If your sales team doesn’t have a mentorship program, it’s something you should seriously consider. Mentorship enables younger sales reps to hone their skills, thrive in the workplace, and eventually work their way into leadership roles at your company. While your training program can offer new sales representatives an introduction to basic sales skills and your company culture, there’s really no substitute for ongoing mentorship.
A few benefits of a formalized sales mentorship program:
- Mentorship encourages young sales reps to think strategically about their long-term career goals, inspiring better performance. Studies show that employees who receive mentorship tend to receive promotions and salary raises at higher rates than employees who go without mentorship.
- A Mentor can help new hires adopt company culture and learn work procedures more quickly and thoroughly.
- Mentors can push sales representatives to the edge of their comfort zone, leading them to develop new skills and adapt faster.
- Mentors themselves benefit from a formalized program because they receive the opportunity to develop leadership skills and connect with more junior employees. The mentor role can even be part of your career ladders.
As you can see, internal mentorships benefit everyone involved. Here’s how you can go about implementing a formal program in your own company.
1. Announce the initiation of a mentorship program, setting expectations for mentors and mentees.
Although you may well have mentorship relationships within your company already, it’s not a defined mentorship program unless it has clearly outlined goals. Let everyone on the sales team know that you will be initiating a formal mentorship program and explain why you are doing so. You might ask senior employees to share their own positive experiences of mentorship.
2. Offer incentives for mentors.
Make it clear that you value the work mentors put in and that being a mentor is a leadership role. You can even factor mentorship into promotion and pay raise decisions. Even outside of these incentives, sales managers should offer sincere appreciation for mentors’ work. Consider holding a lunch just for mentors or otherwise acknowledging them in a visible way.
3. Host a kick-off meeting for new relationships.
When establishing a new mentorship program, managers should oversee a meeting between mentors and mentees. At this meeting, mentees should discuss their career goals and what they hope to get out of the relationship. This is also a good opportunity to talk practical issues, such as where and when to meet.
4. Allow mentors and mentees freedom to set the terms of the relationship, within certain parameters.
Managers should avoid dictating how and when mentor/mentee pairs should meet. Allow the relationship to evolve naturally. Although it’s okay to request that a pair meet once a week, for example, leave the rest up to the mentor and mentee. Allowing them to decide where and when to meet as well as what they will discuss will only strengthen their bond.
5. Encourage mentor/mentee matches to occur organically whenever possible.

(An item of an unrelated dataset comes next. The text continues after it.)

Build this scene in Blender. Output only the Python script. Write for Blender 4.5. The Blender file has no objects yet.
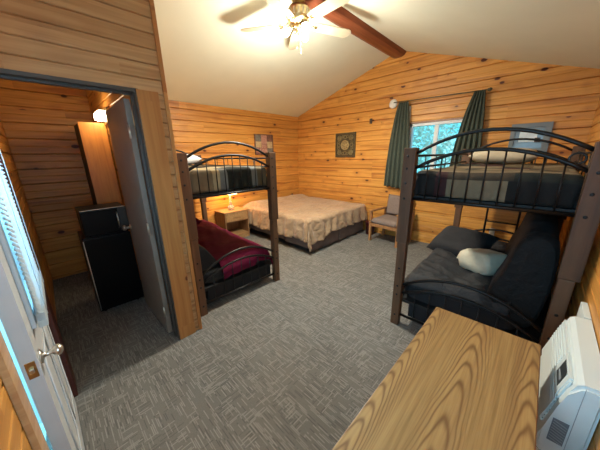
import bpy, bmesh, math, random
from mathutils import Vector, Matrix, noise
R = math.radians
PI = math.pi
random.seed(7)
S = bpy.context.scene
COL = S.collection

# ------------------------------------------------------------------ camera
CAM_H = 1.62
f_px = 246.0
yaw, pitch, roll = R(-44.62), 0.27427, -0.019534
fwd = Vector((math.sin(yaw)*math.cos(pitch), math.cos(yaw)*math.cos(pitch), -math.sin(pitch)))
right0 = Vector((math.cos(yaw), -math.sin(yaw), 0))
up0 = right0.cross(fwd)
rt = right0*math.cos(roll)+up0*math.sin(roll)
up = -right0*math.sin(roll)+up0*math.cos(roll)
cd = bpy.data.cameras.new('camera')
cam = bpy.data.objects.new('camera', cd)
COL.objects.link(cam)
m = Matrix((rt, up, -fwd)).transposed().to_4x4()
m.translation = Vector((0, 0, CAM_H))
cam.matrix_world = m
cd.sensor_width = 36.0
cd.lens = 36.0*f_px/600.0
cd.clip_start = 0.02
S.camera = cam

# ------------------------------------------------------------------ colour management
S.view_settings.view_transform = 'Standard'
S.view_settings.look = 'None'
S.view_settings.gamma = 1
S.view_settings.use_curve_mapping = False
S.view_settings.exposure = 1.05

# ------------------------------------------------------------------ world (cool overcast daylight)
W = bpy.data.worlds.new('daylight'); S.world = W
W.use_nodes = True
wn, wl = W.node_tree.nodes, W.node_tree.links
wn.clear()
wo = wn.new('ShaderNodeOutputWorld'); wb = wn.new('ShaderNodeBackground')
wb.inputs['Strength'].default_value = 1.0
tc = wn.new('ShaderNodeTexCoord'); nz = wn.new('ShaderNodeTexNoise'); cr = wn.new('ShaderNodeValToRGB')
nz.inputs['Scale'].default_value = 14; nz.inputs['Detail'].default_value = 4
cr.color_ramp.elements[0].position = .35; cr.color_ramp.elements[0].color = (.10, .60, .84, 1)
cr.color_ramp.elements[1].position = .68; cr.color_ramp.elements[1].color = (.36, .86, 1.0, 1)
wl.new(tc.outputs['Generated'], nz.inputs['Vector']); wl.new(nz.outputs['Fac'], cr.inputs['Fac'])
wl.new(cr.outputs['Color'], wb.inputs['Color']); wl.new(wb.outputs[0], wo.inputs[0])

def area(name, loc, direction, sx, sy, power, col):
    l = bpy.data.lights.new(name, 'AREA'); l.shape = 'RECTANGLE'; l.size = sx; l.size_y = sy
    l.energy = power; l.color = col
    o = bpy.data.objects.new(name, l); COL.objects.link(o); o.location = loc
    o.rotation_euler = Vector(direction).to_track_quat('-Z', 'Y').to_euler()
    return o
# daylight arriving through the window behind the camera, and through the glass of the outside door
area('daylight_front_window', (-.28, -.50, 1.60), (0, 1, -.15), 1.2, 1.2, 17, (.32, .66, 1.0))
area('daylight_side_window', (.56, .02, 1.60), (-1, 0, -.2), .6, 1.0, 13, (.50, .76, 1.0))
area('daylight_door_glass', (-1.62, -.75, 1.75), (0, 1, -.15), .8, .9, 32, (.26, .68, 1.0))

# ------------------------------------------------------------------ node helpers
class NT:
    def __init__(s, name):
        s.m = bpy.data.materials.new(name); s.m.use_nodes = True
        s.n = s.m.node_tree.nodes; s.l = s.m.node_tree.links
        s.b = s.n['Principled BSDF']; s.out = s.n['Material Output']
    def link(s, a, b): s.l.new(a, b)
    def val(s, x, sock):
        if isinstance(x, (int, float)): sock.default_value = x
        elif isinstance(x, (tuple, list)): sock.default_value = x
        else: s.l.new(x, sock)
    def math(s, op, a, b=0.0, c=None, clamp=False):
        n = s.n.new('ShaderNodeMath'); n.operation = op; n.use_clamp = clamp
        s.val(a, n.inputs[0]); s.val(b, n.inputs[1])
        if c is not None: s.val(c, n.inputs[2])
        return n.outputs[0]
    def comb(s, x, y, z):
        n = s.n.new('ShaderNodeCombineXYZ')
        s.val(x, n.inputs[0]); s.val(y, n.inputs[1]); s.val(z, n.inputs[2]); return n.outputs[0]
    def coords(s, kind='Object'):
        t = s.n.new('ShaderNodeTexCoord'); x = s.n.new('ShaderNodeSeparateXYZ')
        s.l.new(t.outputs[kind], x.inputs[0]); return t.outputs[kind], x.outputs[0], x.outputs[1], x.outputs[2]
    def noise(s, vec, scale, detail=3, rough=.5, dist=0):
        n = s.n.new('ShaderNodeTexNoise'); s.l.new(vec, n.inputs['Vector'])
        n.inputs['Scale'].default_value = scale; n.inputs['Detail'].default_value = detail
        n.inputs['Roughness'].default_value = rough; n.inputs['Distortion'].default_value = dist
        return n.outputs['Fac']
    def white(s, vec):
        n = s.n.new('ShaderNodeTexWhiteNoise'); n.noise_dimensions = '3D'; s.l.new(vec, n.inputs['Vector']); return n.outputs['Value']
    def ramp(s, fac, stops, interp='LINEAR'):
        n = s.n.new('ShaderNodeValToRGB'); n.color_ramp.interpolation = interp
        e = n.color_ramp.elements
        while len(e) < len(stops): e.new(.5)
        for k, (p, c) in enumerate(stops):
            e[k].position = p; e[k].color = (c[0], c[1], c[2], 1)
        s.l.new(fac, n.inputs['Fac']); return n.outputs['Color']
    def mix(s, fac, a, b, mode='MIX'):
        n = s.n.new('ShaderNodeMix'); n.data_type = 'RGBA'; n.blend_type = mode
        s.val(fac, n.inputs[0])
        for x, i in ((a, 6), (b, 7)):
            if isinstance(x, (tuple, list)): n.inputs[i].default_value = (x[0], x[1], x[2], 1)
            else: s.l.new(x, n.inputs[i])
        return n.outputs[2]
    def bump(s, h, strength=.3, dist=.01):
        n = s.n.new('ShaderNodeBump'); n.inputs['Strength'].default_value = strength
        n.inputs['Distance'].default_value = dist
        s.l.new(h, n.inputs['Height']); s.l.new(n.outputs[0], s.b.inputs['Normal'])
    def color(s, c): s.val(c if not isinstance(c, (tuple, list)) else (c[0], c[1], c[2], 1), s.b.inputs['Base Color'])
    def rough(s, r): s.val(r, s.b.inputs['Roughness'])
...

Matching mentors and mentees is a delicate business. If these relationships are already occurring naturally, encourage and formalize them. Even if sales managers are assuming responsibility for the matchmaking process, they should try to create relationships that seem like a natural fit in terms of personality, career goals, and other factors. Some mentorship programs allow mentors to choose their own mentee, which can take some of the awkwardness out of the process.

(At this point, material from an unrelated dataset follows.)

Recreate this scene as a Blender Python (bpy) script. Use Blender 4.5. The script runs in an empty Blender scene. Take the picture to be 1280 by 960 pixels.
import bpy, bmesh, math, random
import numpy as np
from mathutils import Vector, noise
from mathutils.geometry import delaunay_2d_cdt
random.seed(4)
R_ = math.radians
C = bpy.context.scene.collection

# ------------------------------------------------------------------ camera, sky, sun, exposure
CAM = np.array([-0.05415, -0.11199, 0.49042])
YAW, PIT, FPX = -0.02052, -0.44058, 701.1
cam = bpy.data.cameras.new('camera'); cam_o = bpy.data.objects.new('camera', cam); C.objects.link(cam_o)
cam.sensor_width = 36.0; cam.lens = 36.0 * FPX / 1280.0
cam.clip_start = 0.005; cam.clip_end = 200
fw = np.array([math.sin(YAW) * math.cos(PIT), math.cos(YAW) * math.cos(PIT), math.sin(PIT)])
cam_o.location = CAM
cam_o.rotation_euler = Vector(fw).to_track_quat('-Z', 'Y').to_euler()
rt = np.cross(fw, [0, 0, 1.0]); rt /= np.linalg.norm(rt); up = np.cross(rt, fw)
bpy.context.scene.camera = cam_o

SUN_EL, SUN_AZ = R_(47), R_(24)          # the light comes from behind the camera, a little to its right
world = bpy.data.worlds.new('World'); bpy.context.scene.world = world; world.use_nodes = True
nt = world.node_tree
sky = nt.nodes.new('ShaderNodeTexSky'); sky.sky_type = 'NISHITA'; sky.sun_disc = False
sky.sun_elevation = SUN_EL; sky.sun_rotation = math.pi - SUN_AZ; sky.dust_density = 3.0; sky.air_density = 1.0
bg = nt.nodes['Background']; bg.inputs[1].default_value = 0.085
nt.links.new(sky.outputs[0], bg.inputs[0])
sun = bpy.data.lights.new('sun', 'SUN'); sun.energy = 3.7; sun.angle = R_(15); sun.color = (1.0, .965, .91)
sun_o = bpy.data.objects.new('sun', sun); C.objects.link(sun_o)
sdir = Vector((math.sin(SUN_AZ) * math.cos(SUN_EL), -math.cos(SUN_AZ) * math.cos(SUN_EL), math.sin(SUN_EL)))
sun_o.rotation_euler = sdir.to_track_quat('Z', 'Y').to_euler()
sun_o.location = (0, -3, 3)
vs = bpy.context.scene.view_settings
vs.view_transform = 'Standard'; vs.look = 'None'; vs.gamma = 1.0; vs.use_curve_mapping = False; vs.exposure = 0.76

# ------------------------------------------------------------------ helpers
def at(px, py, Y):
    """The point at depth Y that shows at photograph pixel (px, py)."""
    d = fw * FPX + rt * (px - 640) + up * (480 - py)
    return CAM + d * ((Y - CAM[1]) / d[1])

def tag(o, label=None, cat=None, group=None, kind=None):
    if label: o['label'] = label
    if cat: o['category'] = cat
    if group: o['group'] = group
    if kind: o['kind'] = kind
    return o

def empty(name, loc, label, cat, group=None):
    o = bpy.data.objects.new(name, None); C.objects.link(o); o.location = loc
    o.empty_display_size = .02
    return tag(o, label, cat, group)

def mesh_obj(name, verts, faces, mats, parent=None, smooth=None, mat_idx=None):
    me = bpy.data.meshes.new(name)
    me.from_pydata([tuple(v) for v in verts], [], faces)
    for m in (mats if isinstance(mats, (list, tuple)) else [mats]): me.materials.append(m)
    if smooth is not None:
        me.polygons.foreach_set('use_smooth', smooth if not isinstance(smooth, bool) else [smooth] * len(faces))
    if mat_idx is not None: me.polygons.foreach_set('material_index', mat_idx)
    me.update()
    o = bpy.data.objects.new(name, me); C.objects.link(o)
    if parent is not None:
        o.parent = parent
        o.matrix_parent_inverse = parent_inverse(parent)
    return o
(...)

6. Provide guidance to your mentors.
Just because someone is a great sales representative doesn’t necessarily mean they have all of the skills to mentor someone else. Give mentors formal training about how to mentor effectively. Support for mentors should be ongoing. You can even assign mentors their own mentors.
7. Create metrics for measuring the success of mentorship, and track them.
To really measure the success of your mentorship program, you need data. You can use traditional metrics such as activity generated, deals closed, and account value to measure mentees’ progress. But you can also ask mentees to rate their confidence at various aspects of the job—for example, cold calling—at different points in the mentorship. This will help you to identify which mentorships are thriving and which are stalling.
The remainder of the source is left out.